**WHAT IS EXPECTED**
Below are some records. Pull every line that contains the word "wide".

____

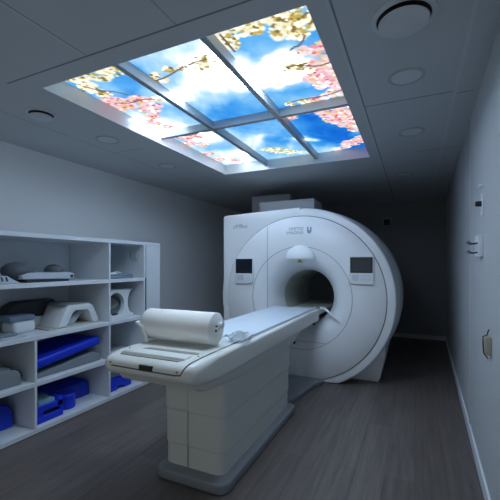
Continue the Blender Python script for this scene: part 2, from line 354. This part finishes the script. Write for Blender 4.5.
# ------------------------------------------------------------------ scanner
GX, GZ, GY = -1.268, .99, 4.16
G = thing('mri_scanner', (GX, 5.0, 0), 'large white ring-shaped scanner with a dark round bore and two screens', 'scanner')
arc = [(GX+.95*math.cos(a), GZ+.95*math.sin(a)) for a in [PI/2+PI*k/40 for k in range(41)]]
arc = [(x, max(z, .03)) for x, z in arc]
R_ = .035
cab = [(-2.328,0),(-2.328,2.042-R_)]+[(-2.328+R_-R_*math.cos(a), 2.042-R_+R_*math.sin(a)) for a in (.4,.8,1.2)]+[(-2.27,2.045),(GX,2.088)]+arc+[(GX,0)]
MB().prism(cab, 'Y', GY+.018, 5.75, .012, 2).build('side_cabinet', 'shell', G)
MB().lathe([(.90,.02),(.994,.02),(1.05,.02),(1.076,.03),(1.088,.055),(1.093,.10),(1.094,.2),(1.095,.3),(1.10,.315),(1.118,.45),(1.13,.75),(1.13,1.0),(1.09,1.3),(1.04,1.5),(.95,1.58),(.335,1.6)],
           (GX,GY,GZ), 'Y', 160, zmin=.012).build('drum_cover', 'shell', G, ang=.5)
MB().lathe([(.986,.02),(.986,.004),(.982,0),(.66,0),(.60,.004),(.55,.015),(.50,.036),(.46,.064),(.425,.105),(.395,.16),(.37,.23),(.35,.32),(.338,.42)],
           (GX,GY,GZ), 'Y', 160, zmin=.008).build('front_cover', 'shell', G, ang=.9)
MB().lathe([(.338,.42),(.333,.48),(.333,1.6),(.340,1.6),(.345,.48)], (GX,GY,GZ), 'Y', 96).build('bore_liner', 'liner', G)
MB().lathe([(.986,.0165),(.994,.0165),(.994,.0195),(.986,.0195)], (GX,GY,GZ), 'Y', 160, closed=True, zmin=.02).build('outer_seam', 'seam', G)
MB().lathe([(.618,-.0008),(.624,-.0008),(.624,.004),(.618,.004)], (GX,GY,GZ), 'Y', 128, closed=True).build('inner_seam', 'softseam', G)
MB().box((-1.690,GY-.001,.30),(-1.684,GY+.003,1.865)).build('door_seam', 'softseam', G)
MB().box((-1.55,GY-.001,.465),(-.95,GY+.003,.469)).build('lower_seam', 'softseam', G)
p = MB().ell((GX+.01,GY+.005,1.475), (.185,.085,.15), 40, cut=1.462); p.build('laser_hood', 'shell', G, ang=1.0)
MB().prism([(GX-.03,1.418),(GX+.03,1.418),(GX,1.468)], 'Y', GY-.004, GY+.02).build('warning_sticker', 'yellow', G)
for ftx in (0,):
    MB().prism([(-1.0,0),(-.40,0),(-.375,.04),(-.315,.34),(-.32,.6),(-.9,.6)], 'Y', 4.47, 5.5, .012).build('foot', 'shell', G)
MB().box((-2.0,4.5,0),(-.7,5.4,.035)).build('foot_plate', 'seam', G)
def console(x0, x1, z0, z1, zs, flip):
    m = MB(); r = .05; k = [(x0,z1),(x1,z1)]
    if flip: k += [(x1,z0),(x0+r,z0)]+[(x0+r-r*math.sin(a), z0+r-r*math.cos(a)) for a in (.4,.8,1.2,1.57)]
    else: k += [(x1,z0+r)]+[(x1-r+r*math.cos(a), z0+r-r*math.sin(a)) for a in (.4,.8,1.2,1.57)]+[(x0,z0)]
    m.prism(k, 'Y', GY-.028, GY+.01, .004, 1); cs = m.build('control_console', 'coil', G)
    s = MB().box((x0+.012,GY-.0305,zs),(x1-.012,GY-.026,z1-.012)).build('screen', 'screen', cs)
    return cs
a = console(-2.130, -1.872, 1.150, 1.478, 1.280, False)
MB().box((-2.102,GY-.0305,1.185),(-2.002,GY-.027,1.262),.006,1).build('key_pad', 'pad', a)
MB().lathe([(.034,-.036),(.038,-.030),(.038,-.026)], (-1.935,GY,1.225), 'Y', 32, caps=True).build('dial', 'coil', a)
b = console(-.678, -.412, 1.172, 1.488, 1.300, True)
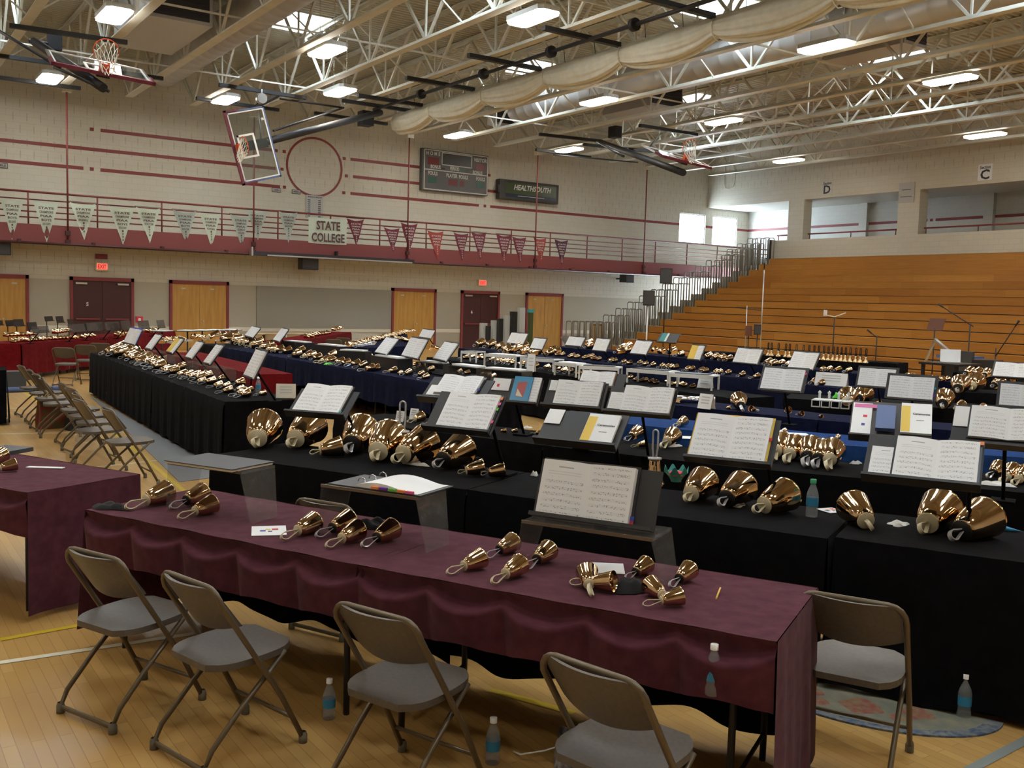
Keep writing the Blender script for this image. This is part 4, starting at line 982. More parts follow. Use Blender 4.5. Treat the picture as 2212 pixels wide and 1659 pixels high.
# ---------------------------------------------------------------- handbells
def bell_parts(D, hl, clapper=True):
    """unit handbell lying along +X: handle tip at x=0, mouth at x=1; axis dips to the handle. Returns (name, MB, material)"""
    cast = 1 - hl; s_ = (.5 - .27) * D / cast * .9; h0 = D / 2 - s_ + .004
    ax = Vector((1, 0, s_)).normalized(); o = Vector((0, 0, max(h0, .035)))
    out = []
    prof = [(.0, 0), (.18, 0), (.235, .015), (.268, .05), (.305, .13), (.338, .23), (.372, .36), (.402, .50), (.430, .64), (.453, .77), (.472, .87), (.488, .95), (.50, 1.0), (.485, 1.0), (.465, .97), (.41, .84), (.36, .66), (.31, .45), (.27, .2), (.24, .06), (0, .05)]
    b = MB(); b.lathe([(r * D, hl + h * cast) for r, h in prof], 28, o, ax); out.append(('casting', b))
    b = MB(); b.lathe([(0, hl - .03), (.235 * D, hl - .03), (.25 * D, hl - .02), (.235 * D, hl - .004), (.07, hl), (0, hl)], 20, o, ax); out.append(('hand_guard', b))
    # strap handle: a flat loop
    b = MB(); w = .066; y1 = Vector((0, .55, .83)); w1 = Vector((0, .83, -.55)); hw = .075
    pts = []
    for k in range(15):
        a = -PI / 2 + PI * k / 14 + PI
        pts.append((hl * .34 + hl * .30 * math.cos(a), hw * math.sin(a) * -1))
    pts = [(hl - .02, .018)] + [(hl * .62, hw * .62)] + [(p, q) for p, q in pts][::-1] + [(hl * .62, -hw * .62)] + [(hl - .02, -.018)]
    pts2 = []
    for p, q in pts: pts2.append(o + ax * p + y1 * q)
    up = sum((p.z for p in pts2)) / len(pts2)
    for i in range(len(pts2) - 1):
        d = (pts2[i + 1] - pts2[i]).normalized(); n_ = d.cross(w1).normalized() * .008
        a, c = pts2[i], pts2[i + 1]; wv = w1 * w / 2
        b.quad(a - wv + n_, c - wv + n_, c + wv + n_, a + wv + n_, smooth=True); b.quad(a + wv - n_, c + wv - n_, c - wv - n_, a - wv - n_, smooth=True)
        b.quad(a - wv - n_, c - wv - n_, c - wv + n_, a - wv + n_); b.quad(a + wv + n_, c + wv + n_, c + wv - n_, a + wv - n_)
    zmin = min(v[2] for v in b.v)
    if zmin < .002:
        b.v = [(v[0], v[1], v[2] + (.002 - zmin) * max(0, 1 - v[0] / hl)) for v in b.v]
    out.append(('handle', b))
    if clapper:
        b = MB(); c = o + ax * (hl + cast * .78); c.z -= D * .18; b.tube([o + ax * (hl + .1 * cast), c], .014, 6); b.lathe([(0, -.05), (.045, -.035), (.055, 0), (.045, .035), (0, .05)], 10, c, Vector((0, 1, 0))); out.append(('clapper', b))
    return out
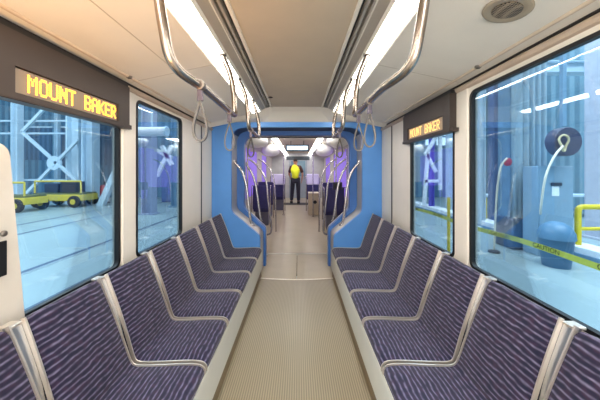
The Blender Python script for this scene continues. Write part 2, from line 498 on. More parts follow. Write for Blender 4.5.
def rim_bm(v0, v1, up, down, i0=0, i1=None, ext=0.):
    bm = bmesh.new(); rings = []; i1 = len(SP) - 1 if i1 is None else i1
    for i in range(i0, i1 + 1):
        p, n = SP[i], SN[i]
        a, b = p + n * (up(i) if callable(up) else up), p - n * down
        if i == i1 and ext:
            t = (SP[i] - SP[i - 1]).normalized(); a += t * ext; b += t * ext
        rings.append([bm.verts.new((q.x, v, q.y)) for q, v in ((a, v0(i)), (a, v1(i)), (b, v1(i)), (b, v0(i)))])
    for A, B in zip(rings, rings[1:]):
        for k in range(4): bm.faces.new((A[k], A[(k + 1) % 4], B[(k + 1) % 4], B[k]))
    bm.faces.new(rings[0]); bm.faces.new(rings[-1][::-1])
    es = [e for e in bm.edges if len(e.link_faces) == 2 and e.calc_face_angle(0) > 1]
    bmesh.ops.bevel(bm, geom=es, offset=.003, segments=2, affect='EDGES', profile=.5)
    return bm

def make_seat(label, loc, rz):
    t = thing('seat', label, 'seat', loc, rz, 'seats along the benches')
    obj('cushion', sweep(0, I_EL, 8, .042, puff=.010), UPH, t, smooth=True, sharp=50)
    obj('backrest', sweep(I_EL, len(SP) - 1, 8, .045, round_end=True, puff=.010), UPH, t, smooth=True, sharp=50)
    for sg in (-1, 1):
        obj('rim', rim_bm(lambda i: sg * (HW(i) + .0005), lambda i: sg * (HW(i) + .0075), .008, .010, ext=.004), RIM, t, smooth=True, sharp=40)
    obj('divider_strip', rim_bm(lambda i: -.468 + HW(i) + .0085, lambda i: -HW(i) - .0085, lambda i: -.022 + .012 * max(0, min(1, (SL[i] - SL[I_EL] - .06) / .2)), .030, i0=3), STRIP, t, smooth=True, sharp=40)
    # capped head of the divider
    p = SP[-1]; bm = bmesh.new()
    box(bm, (p.x + .022, -.234, p.y - .010), (.05, .050, .012), bev=.003)
    obj('divider_cap', bm, RIM, t)
    return t
ORD = ['nearest the camera', 'second from the camera', 'third from the camera', 'middle, fourth from the camera', 'third from the blue partition', 'second from the blue partition', 'touching the blue partition']
seat0 = None
for s, nm in SIDES:
    for k in range(7):
        y = Y0 + PITCH * (k + .5)
        lab = 'navy wave-patterned upholstered seat on the %s bench, %s' % (nm, ORD[k])
        loc = (s * .70, y, .35); rz = 0 if s > 0 else PI
        if seat0 is None: seat0 = make_seat(lab, loc, rz)
        else:
            c = copy_tree(seat0); c.location = loc; c.rotation_euler.z = rz; c['label'] = lab
# the strip sits on local -y: near side on the right bench, far side on the left; swap it for the left bench
for o in list(COL.objects):
    if o.name.split('.')[0] == 'seat' and o.location.x < 0:
        for ch in o.children:
            if ch.name.startswith('divider'): ch.scale.y = -1
# tops of the seat backs are closed against the wall by a ledge
for s, nm in SIDES:
    struct('trim_9', sheet([(s * 1.165, .75), (s * 1.165, .778), (s * 1.24, .786)], YB, YF, (0, -.02)), BLACK)

# ------------------------------------------------------------------ overhead rails and straps
RX, RZ, MX = .415, 1.888, .508
def grab(s, ya, yb, label, tight=False):
    t = thing('overhead_grab_rail', label, 'grab rail', (s * MX, ya, 2.33), group='overhead grab rails')
    top = 2.315
    pts = [(s * MX, ya, top), (s * .494, ya, 2.15), (s * .48, ya + .01, 2.03), (s * .469, ya + .03, 1.944), (s * .450, ya + .07, 1.902), (s * .428, ya + .14, RZ), (s * RX, ya + .24, RZ)]
    if tight:
        pts = [(s * MX, ya, top), (s * (RX + .03), ya, RZ + .30), (s * (RX + .008), ya - .002, RZ + .16), (s * (RX + .002), ya + .004, RZ + .06), (s * RX, ya + .025, RZ + .012), (s * RX, ya + .08, RZ)]
    A = catmull(pts, 8)
    B = catmull([(s * RX, yb - .07, RZ), (s * RX, yb - .018, RZ + .012), (s * (RX + .006), yb, RZ + .06), (s * (RX + .012), yb + .004, RZ + .16), (s * (RX + .04), yb + .004, RZ + .30), (s * MX, yb, top)], 8)
    bm = bmesh.new(); tube(bm, A + B, .019, 16)
    obj('bar', bm, RAILM, t, world=True, smooth=True, sharp=60)
    for y in (ya, yb):
        bm = bmesh.new(); lathe(bm, [(.03, top + .012), (.03, top - .004), (.018, top - .012)], (s * MX, y, 0), seg=18)
        obj('flange', bm, RAILM, t, world=True, smooth=True, sharp=40)
for s, nm in SIDES:
    grab(s, .99, 1.86, 'bent steel overhead grab rail on the %s, the one nearer the camera' % nm)
    grab(s, 2.34, 3.02, 'bent steel overhead grab rail on the %s, the one nearer the blue partition' % nm, True)

def strap(s, y, label, twist, ln=.25):
    t = thing('hand_strap', label, 'hand strap', (s * RX, y, RZ), group='hanging hand straps')
    bm = bmesh.new(); tube(bm, [(0, -.016, 0), (0, .016, 0)], .0225, 16)
    obj('collar', bm, CLAMP, t, smooth=True, sharp=40)
    bm = bmesh.new(); box(bm, (0, 0, -.036), (.022, .026, .03), bev=.004); box(bm, (0, 0, -.058), (.026, .018, .026), bev=.004)
    obj('buckle', bm, mat('buckle_violet', (96, 90, 104), .3, metal=.6), t)
    h = ln - .07; loop = []
    for k in range(40):
        a = 2 * PI * k / 40
        # teardrop: wide at the bottom, pointed at the top
        zz = -.07 - h * (.5 - .5 * math.cos(a))
        ww = .041 * math.sin(a) * ((.5 - .5 * math.cos(a)) ** .75)
        loop.append(Vector((ww * math.cos(twist), ww * math.sin(twist), zz)))
    # flat band: sweep a thin rectangle
    bm = bmesh.new(); rings = []; N = len(loop); across = Vector((-math.sin(twist), math.cos(twist), 0))
    for i in range(N):
        tg = (loop[(i + 1) % N] - loop[i - 1]).normalized(); nn = tg.cross(across)
        rings.append([bm.verts.new(loop[i] + across * a + nn * b) for a, b in ((-.012, -.004), (.012, -.004), (.012, .004), (-.012, .004))])
    for i in range(N):
        A, B = rings[i], rings[(i + 1) % N]
        for k in range(4): bm.faces.new((A[k], A[(k + 1) % 4], B[(k + 1) % 4], B[k]))
    obj('loop', bm, STRAP, t, smooth=True, sharp=50)
strap(-1, 1.195, 'grey loop hand strap nearest the camera on the left rail', .15)
strap(-1, 1.70, 'grey loop hand strap second from the camera on the left rails', .25)
strap(-1, 2.46, 'grey loop hand strap third from the camera on the left rails, before the opening', .5)
strap(1, 1.46, 'grey loop hand strap nearest the camera on the right rail, hanging against the blue panel', -.15)
strap(1, 1.73, 'grey loop hand strap second from the camera on the right rails', -.3)
strap(1, 2.52, 'grey loop hand strap third from the camera on the right rails, before the opening', -.5)

# ------------------------------------------------------------------ gangway
def opening(w, zs1, ws, zs0, top, r, n=6):
    """left foot -> over the top -> right foot"""
    half = [(-ws, 0), (-ws, zs0), (-w, zs1), (-w, top), (0, top)]
    pts = fillet([(x, z, 0) for x, z in half], {1: .05, 2: .07, 3: r}, n)
    L = [(p.x, p.y) for p in pts]
    return L + [(-x, z) for x, z in reversed(L[:-1])]
OP1 = opening(.955, .92, .535, .575, 2.15, .20)
OP2 = opening(.845, .92, .500, .60, 2.085, .20)
pf = thing('gangway_portal', 'blue partition framing the passage, nearer of the two blue frames', 'partition', (0, YF, 0))
out1 = [(-1.235, 0), (-1.235, 2.225), (1.235, 2.225), (1.235, 0)]
obj('frame', plate([out1 + OP1[::-1]], lambda a, b: Vector((a, YF, b)), (0, .06, 0)), BLUE, pf, world=True)
REVEAL = mat('reveal_silver', (190, 184, 176), .35, metal=.4, var=.04)
def ring_strip(path, y0, y1, th):
    bm = bmesh.new()
    def off(p, i):
        a = Vector(path[max(i - 1, 0)]); b = Vector(path[min(i + 1, len(path) - 1)])
        t = (b - a).normalized(); return Vector(p) + Vector((-t.y, t.x)) * th
    rings = []
    for i, p in enumerate(path):
        q = off(p, i)
        rings.append([bm.verts.new(v) for v in ((p[0], y0, p[1]), (p[0], y1, p[1]), (q.x, y1, q.y), (q.x, y0, q.y))])
    for A, B in zip(rings, rings[1:]):
        for k in range(4): bm.faces.new((A[k], A[(k + 1) % 4], B[(k + 1) % 4], B[k]))
    bm.faces.new(rings[0]); bm.faces.new(rings[-1][::-1])
    return bm
top_ = [p for p in OP1 if p[1] > 2.06]; n1 = OP1.index(top_[0])
obj('reveal', ring_strip(OP1[:n1 + 1], YF + .062, 4.245, .02), REVEAL, pf, world=True, smooth=True, sharp=30)
obj('reveal', ring_strip(OP1[n1 + len(top_) - 1:], YF + .062, 4.245, .02), REVEAL, pf, world=True, smooth=True, sharp=30)
obj('lintel', ring_strip(top_, YF + .062, 4.245, .02), mat('lintel_shade', (28, 52, 96), .5), pf, world=True, smooth=True, sharp=30)  # top of the reveal, its shade painted in as dark navy
p2 = thing('gangway_portal', 'shaded blue inner frame of the passage, farther of the two blue frames', 'partition', (0, 4.25, 0))
out2 = [(-1.235, 0), (-1.235, 2.3), (1.235, 2.3), (1.235, 0)]
obj('frame', plate([out2 + OP2[::-1]], lambda a, b: Vector((a, 4.25, b)), (0, .12, 0)), BLUE_SHADE, p2, world=True)
obj('edge_strip', ring_strip([(x * 1.0, z) for x, z in OP2], 4.372, 4.40, .03), CREAM, p2, world=True)
# folded bellows between the cars
bl = bmesh.new(); prev = None
for k in range(11):
    y = 4.41 + k * .045; g = .05 * (k % 2)
    pts = [(-1.05 - g, 0), (-1.05 - g, 2.12 + g), (1.05 + g, 2.12 + g), (1.05 + g, 0)]
    ring = [bl.verts.new((x, y, z)) for x, z in pts]
    if prev:
        for i in range(3): bl.faces.new((prev[i], prev[i + 1], ring[i + 1], ring[i]))
    prev = ring
tag(obj('gangway_bellows', bl, mat('bellows_grey', (96, 98, 108), .7)), 'grey folded bellows wall joining the two cars', 'bellows')
# articulated floor
struct('floor', plate([[(-.535, 3.75), (-.004, 3.75), (-.004, 4.875), (-.535, 4.875)]], lambda a, b: Vector((a, b, -.03)), (0, 0, .03)), FLOOR2)
struct('floor', plate([[(.004, 3.75), (.535, 3.75), (.535, 4.875), (.004, 4.875)]], lambda a, b: Vector((a, b, -.03)), (0, 0, .03)), FLOOR2)
struct('floor', boxb(-1.2, 1.2, 4.0, 4.9, -.06, -.032), DARK)
for y in (3.747, 4.885):
    bm = bmesh.new(); n = 12; r0 = []; r1 = []
    for k in range(n + 1):
        x = -.53 + 1.06 * k / n; yy = y - (.05 * (1 - (x / .53) ** 2) if y < 4 else 0) + .02
        r0.append((x, yy - .012)); r1.append((x, yy + .012))
    plate([r0 + r1[::-1]], lambda a, b: Vector((a, b, .0005)), (0, 0, .003), bm)
    struct('trim_10', bm, mat('threshold_steel', (226, 220, 206), .3, metal=.6))

# stanchions arching in the passage
def arch(pts, label, cat='grab rail', rad=.018):
    a, b = pts[0], pts[-1]
    t = thing('arched_grab_rail', label, cat, b, group='arched passage grab rails')
    bm = bmesh.new(); tube(bm, catmull(pts, 6), rad, 12)
    obj('bar', bm, CHROME, t, world=True, smooth=True, sharp=60)
    bm = bmesh.new(); lathe(bm, [(.028, -.004), (.028, .008), (.018, .014)], b, seg=14); obj('flange', bm, CHROME, t, world=True)
R1 = [(231.5, 160.5), (236, 164), (240.5, 169), (244.5, 178), (247, 190), (248.5, 205), (251, 222), (253, 233.5)]
R2 = [(243.5, 162.5), (248, 167), (252, 173.5), (255.5, 184), (257.5, 196), (259, 208), (261, 221)]
R3 = [(249, 159), (255.5, 164), (262, 172), (266.5, 183), (268, 198), (270, 215), (271.5, 226), (270.5, 233), (266, 235)]
R4 = [(258, 159), (265, 163), (271, 171), (274, 181), (275, 192), (275.5, 203), (276, 214)]
for s, nm in SIDES:
    for R_, Y, w in ((R1, 4.06, 'nearest'), (R2, 4.48, 'second'), (R3, 5.25, 'third'), (R4, 6.4, 'farthest')):
        P_ = [at(x, y, Y) for x, y in R_]
        for p in P_: p.x = s * abs(p.x)
        if w == 'nearest':  P_[0].x = s * .953; P_[-1].z = .575 + (abs(P_[-1].x) - .535) * .345 / .42 + .004
        if w == 'second':
            P_ = [Vector((s * min(abs(p.x), .86), p.y, p.z)) for p in P_]
        if w == 'farthest': P_[-1].z = .07
        arch(P_, 'arched steel grab rail on the %s of the passage, %s from the blue frame' % (nm, w))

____

**FULL SOLUTION**
Keep writing the Blender script for this image. This is part 4, starting at line 982. More parts follow. Use Blender 4.5. Treat the picture as 2212 pixels wide and 1659 pixels high.
        # teardrop: wide at the bottom, pointed at the top